Even to characterise it as "climate change denial" when nobody denies that climate changes (we *have* heard of ice ages!) betrays an ignorance of the debate or even basic scientific accuracy/precision that doesn't bode well for being able to actually produce this "widespread evidence". For the vast majority of people - including a lot of scientists who haven't studied the climate science themselves - it is as much a faith movement as the Flat Earth society being described in the articles.
The Flat Earth society is pointing out that the Emperor has no clothes by telling you of all the other invisible objects to be admired. You can laugh (or sigh) all you like at them pointing to the invisible second sun, or the invisible unicorns hanging out on street corners. But when you believe yourself in the Emperor's smart new suit, because *government* scientists all support it, you're totally missing the joke.
NiV,
Try as one might, they are immune to explanations:
http://theness.com/neurologicablog/index.php/flat-earth-rising/
Hmmm. I feel like I may have read similar ideas recently in some other context.... but I just can't see to place it....
LOL!
"Try as one might, they are immune to explanations:"

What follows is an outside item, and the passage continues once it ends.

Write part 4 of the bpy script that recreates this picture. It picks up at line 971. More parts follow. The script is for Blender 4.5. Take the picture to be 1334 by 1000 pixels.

The linked article gives no evidence of that. But it doesn't matter if they are - that's completely missing the point.
...and a little later...
Mill's entire essay is so relevant to this debate that I'm really struggling to limit myself to just a couple of quotes. Go read the whole thing!
Science *relies* on opposition, because it consists of those hypotheses that survived every attempt to knock them down. Without opposition, science turns first into dogma, and then error; it dies. It's always a good exercise for a scientist to try to construct arguments for/against even 'obvious' truths, and nobody ever really understands a bit of science until they have done so. Scientists used to understand this, and encouraged argument and debate even against their own positions, because they knew that surviving such criticism was what won them scientific credibility. But today instead of seeking contrivances for this purpose, they seem intent on losing those they formerly had.
You really have to wonder at the motives of "scientists" who want to outlaw opposition to their beliefs - especially in a politically contentious part of science. (Everyone has to solve Schneider's dilemma their own way...) Recent history shows that we can argue about the philosophy of science all we like - they are completely immune to explanations. But that doesn't mean we should stop arguing. Without people like them to oppose scientific scepticism, and people like me to argue for it, human understanding of why scepticism is important dies too. The same argument applies at the meta-level.
--
"Hmmm. I feel like I may have read similar ideas recently in some other context.... but I just can't see to place it....
Those darn oil companies, eh? :-)
Excellent narrative arc from the polarizing issues of 5 years ago and "Failure of Communication" article in Nature (so widely read by my media colleagues) to the present research into science curiosity and political processing. It brings us so close to real insights and actionable solutions -- beyond "you tell me" even. If you'd like US to tell YOU, let's do some more testing on media (video and print) on the polarizing issues 5 years later, now. How about immigration policy, health care funding, and whether or not to maintain Clean Water regulations in the face of pushback from Big Ag, Big Chem and local governments in debt. Climate change and gun control level 2.0, of course. You tell us, we're in!